Musicians

Self Portrait, 2017

acrylic on canvas  
30 x 24 in

As inspiration for her own portrait, Joan chose a 1969 photograph of her by Yousuf Karsh (1908 – 2002), an Armenian-Canadian photographer whose portraits of notable people led to him being considered one of the greatest portrait photographers of the 20th century.

When the photo was taken, Joan was living at Struggle Mountain, a compound in the Los Altos Hills that was a haven for draft resisters. Her husband David had recently been arrested there by federal marshals and carted off to prison to begin serving a three-year sentence for draft evasion. Joan was pregnant with their son, Gabe.

“Three or four guys from the Resistance were living there on the property,” she recalls. “A lot of this was around the Center for Nonviolence. It was all very political.”

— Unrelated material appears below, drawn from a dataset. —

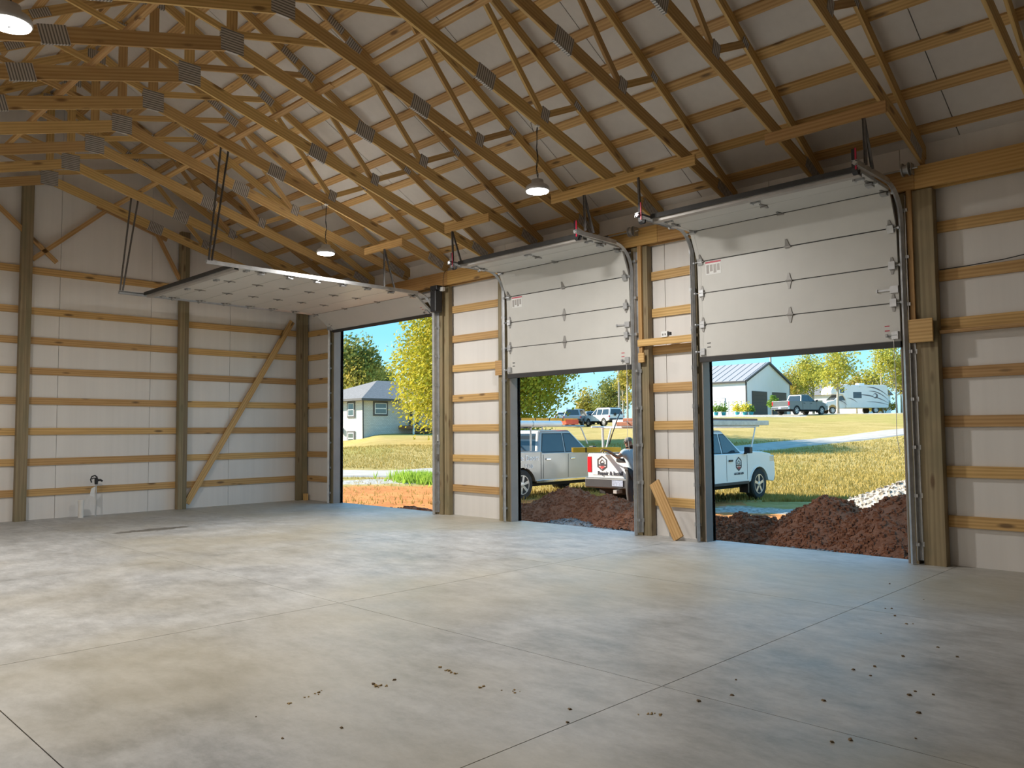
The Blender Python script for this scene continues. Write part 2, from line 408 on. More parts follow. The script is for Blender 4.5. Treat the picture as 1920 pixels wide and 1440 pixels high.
for s in (1, -1):
    for k in range(12):
        y = -.19-.532*k
        if y < RY+.12: y = RY+.10
        z = TS0+TS*abs(y)+.021*sl
        yy = RY+s*(y-RY)
        up = Vector((0, -s, TS))
        board('purlin', (-.04, yy, z), (13.51, yy, z), .138, .038, up, W_PINE, ce)
        board('purlin', (13.515, yy, z), (XEND, yy, z), .138, .038, up, W_PINE, ce)
    yy = RY+s*1.31
    for a, b in ((.0, 4.25), (4.1, 8.6), (8.5, 12.6), (12.5, 17.0)):
        board('lateral_runner', (a, yy+random.uniform(-.03, .03), B0+BS*4.75+.1915+.021), (b, yy, B0+BS*4.75+.1915+.021), .089, .038, Vector((0, -s, BS)), W_PINE, ce)
# ---- scissor trusses
def truss_proto(x):
    t = thing('roof_truss', '', 'truss', T(x, 0, B0), 'scissor roof trusses')
    for s in (1, -1):
        def P(y, z): return (x, RY+s*(y-RY), z)
        cb = .1915/2; ct = .16/2
        board('bottom_chord', P(.0, B0+cb), P(RY-.02, B0+BS*-(RY-.02)+cb), .184, .038, (0, 0, 1), W_TRUSS, t)
        board('top_chord', P(.36, TS0-TS*.36-ct), P(RY, TS0-TS*RY-ct), .140, .0374, (0, 0, 1), W_TRUSS, t)
        board('web', P(-2.80, 6.00), P(-4.14, 7.46), .089, .0368, (0, 0, 1), W_TRUSS, t)
        board('web', P(-2.78, 6.06), P(-2.12, 6.36), .089, .0366, (0, 0, 1), W_TRUSS, t)
        board('web', P(-6.02, 7.02), P(-4.18, 7.47), .089, .0364, (0, 0, 1), W_TRUSS, t)
        for nm, y, z, w, h, sl_ in (('splice_plate', -3.93, 6.245, .30, .22, BS), ('web_plate', -2.80, 6.055, .15, .19, BS), ('web_plate', -2.10, 6.375, .13, .10, TS),
                              ('web_plate', -4.14, 7.50, .23, .15, TS), ('splice_plate', -4.46, 7.715, .25, .12, TS), ('heel_plate', -.33, 5.21, .38, .16, TS*.75)):
            board(nm, P(y+w/2, z-w/2*sl_), P(y-w/2, z+w/2*sl_), h, .043, (0, 0, 1), M_PLATE, t)
    board('king_post', (x, RY, 6.85), (x, RY, 8.55), .138, .036, (0, 1, 0), W_TRUSS, t)
    board('peak_plate', (x, RY-.16, 6.90), (x, RY+.16, 6.90), .30, .044, (0, 0, 1), M_PLATEH, t)
    board('ridge_plate', (x, RY-.15, 8.52), (x, RY+.15, 8.52), .22, .044, (0, 0, 1), M_PLATE, t)
    return t
ORD = ['first', 'second', 'third', 'fourth', 'fifth', 'sixth', 'seventh', 'eighth', 'ninth', 'tenth', 'eleventh', 'twelfth', 'thirteenth', 'fourteenth', 'fifteenth']
TX = [.25+1.327*i for i in range(14)]
tp = truss_proto(TX[0])
for i, x in enumerate(TX):
    t = tp if i == 0 else copy_tree(tp, T(x, 0, B0))
    t['label'] = ('pine scissor roof truss with grey nail plates, %s one out from the white gable wall' % ORD[i])
# ---- boards nailed under the trusses that carry the door tracks
for a, b, lab in ((13.44, 14.92, 'short board under the trusses, hanging the rightmost door track'), (9.80, 12.42, 'long board under the trusses beside the nearer hanging lamp'),
                  (7.2, 8.36, 'short board under the trusses at the left end of the middle garage door'), (4.7, 5.95, 'short board under the trusses above the black door opener')):
    o = board('track_hanger_board', (a, -1.47, 5.36), (b, -1.47, 5.36), .138, .038, (0, 0, 1), W_PINE); tag(o, lab, 'board')
# ------------------------------------------------------------------ garage doors and their tracks
M_HINGE = plain('hinge_steel', (.30, .29, .275), .45, .5)
def hinge_mesh():
    b = MB()
    for s in (1, -1):
        b.prism([(-.045, 0), (.045, 0), (.03, .03*s), (.012, .11*s), (-.012, .11*s), (-.03, .03*s)], -.012, -.002, 'y')
    b.tube([(-.05, -.016, 0), (.05, -.016, 0)], .011, 8)
    return b.mesh('hinge', M_HINGE)
HM = hinge_mesh()
def rollerb_mesh():
    b = MB(); b.box(-.04, .04, -.035, -.002, -.05, .05).tube([(-.09, -.03, 0), (.03, -.03, 0)], .008, 6)
    b.lathe([(.022, -.11), (.022, -.085)], 10, (0, -.03, 0), 'x'); return b.mesh('roller_bracket', M_GALV)
RM = rollerb_mesh()
def frame2(p, d):
    """frame on a door face: X along the wall, Z along d (up the door), -Y is the room side"""
    Z = Vector(d).normalized(); X = Vector((1, 0, 0)); Y = Z.cross(X)
    M = Matrix(((X.x, Y.x, Z.x, p[0]), (X.y, Y.y, Z.y, p[1]), (X.z, Y.z, Z.z, p[2]), (0, 0, 0, 1))); return M
M_STRUTL = plain('pale_strut_steel', (.46, .43, .40), .45, .2)
def garage_door(label, x0, x1, path, mids, lock=False, sticker=False):
    """path: list of (y, z) of the room-side face at the section joints, bottom to top"""
    t = thing('garage_door', label, 'garage door', T((x0+x1)/2, path[0][0], path[0][1]))
    n = len(path)-1
    for i in range(n):
        (ya, za), (yb, zb) = path[i], path[i+1]
        d = Vector((0, yb-ya, zb-za)); L = d.length
        M = frame2(((x0+x1)/2, ya, za), d); hw = (x1-x0)/2
        sec = MB().box(-hw, hw, 0, .045, .006, L-.006).build('door_section', M_DOOR, t, M, bevel=.004, seg=1)
        for s in (-1, 1):
            MB().box(s*hw-.06 if s > 0 else -hw, hw if s > 0 else -hw+.06, -.002, .0, .02, L-.02).build('end_stile', M_DOOR, sec, M)
        MB().box(-hw+.005, hw-.005, .006, .036, L-.0065, L+.0065).build('joint_seal', M_SEAL, sec, M)
        if i > 0:
            cols = [-hw+.07, hw-.07]+[(m_-.5)*2*hw for m_ in mids]
            for c in cols: obj('hinge', HM, sec, M @ T(c, 0, 0))
            for s in (-1, 1): obj('roller_bracket', RM, sec, M @ T(s*(hw-.06), 0, 0) @ (RZ(0) if s < 0 else Matrix.Rotation(math.pi, 4, 'Z') @ T(0, .06, 0)))
        if i == 0:
            for s in (-1, 1): obj('roller_bracket', RM, sec, M @ T(s*(hw-.06), 0, .08))
            MB().box(-hw, hw, -.012, .05, -.075, -.0).build('bottom_seal', M_SEAL, t, M)
            MB().box(-hw, hw, -.006, .045, -.03, .005).build('bottom_retainer', M_STRUT, t, M)
            for s in (-1, 1):
                for zz in (.14, .2): MB().box(s*(hw-.16)-.03, s*(hw-.16)+.03, -.003, 0, zz, zz+.012).build('warning_mark', M_RED if s > 0 else M_BLACK, sec, M)
        if i == n-1:
            MB().box(-hw, hw, -.05, -.035, L-.12, L-.03).box(-hw, hw, -.05, 0, L-.125, L-.115).box(-hw, hw, -.05, 0, L-.035, L-.025).build('strut', M_STRUTL, t, M)
            MB().box(-hw, hw, -.012, .05, L, L+.03).build('top_seal', M_SEAL, t, M)
            for c in [-hw+.1, hw-.1]+[(m_-.5)*2*hw for m_ in mids]:
                MB().box(c-.07, c+.07, -.03, -.0, L*.45, L*.45+.02).box(c-.06, c-.04, -.03, 0, L*.38, L*.52).box(c+.04, c+.06, -.03, 0, L*.38, L*.52).build('top_bracket', M_GALV, sec, M)
        if lock and i == 1:
            MB().box(hw-.10, hw-.0, -.03, 0, L*.36-.045, L*.36+.045).box(hw-.26, hw-.1, -.022, -.008, L*.36-.012, L*.36+.012).box(hw-.27, hw-.255, -.035, 0, L*.36-.02, L*.36+.02).build('slide_lock', M_GALV, sec, M)
        if sticker and i == 2:
            MB().box(-hw+.14, -hw+.40, -.003, 0, L-.045, L-.02).build('warning_stripe', M_RED, sec, M)
            MB().box(-hw+.14, -hw+.40, -.0025, 0, L-.22, L-.045).build('warning_label', M_WHITE, sec, M)
            for q in range(4): MB().box(-hw+.155+q*.06, -hw+.20+q*.06, -.004, -.002, L-.20+.03*(q % 2), L-.07).build('warning_picture', M_STRUT, sec, M)
    return t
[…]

She had cut her famously long black hair into a more utilitarian bob, a style that horrified the stuffy, buttoned-down Karsh when he arrived at their mountain retreat.

“He was aghast,” she recalls with a giggle. “I don’t know how he pulled himself together.”

The photographer would probably approve of the alteration she made when she used his photo to paint her portrait. It shows a famous young performer and activist with her face in her hands and with her long hair once again flowing over her shoulders, looking like the folk madonna Karsh had envisioned.

“I gave myself my hair back,” she says with a grin.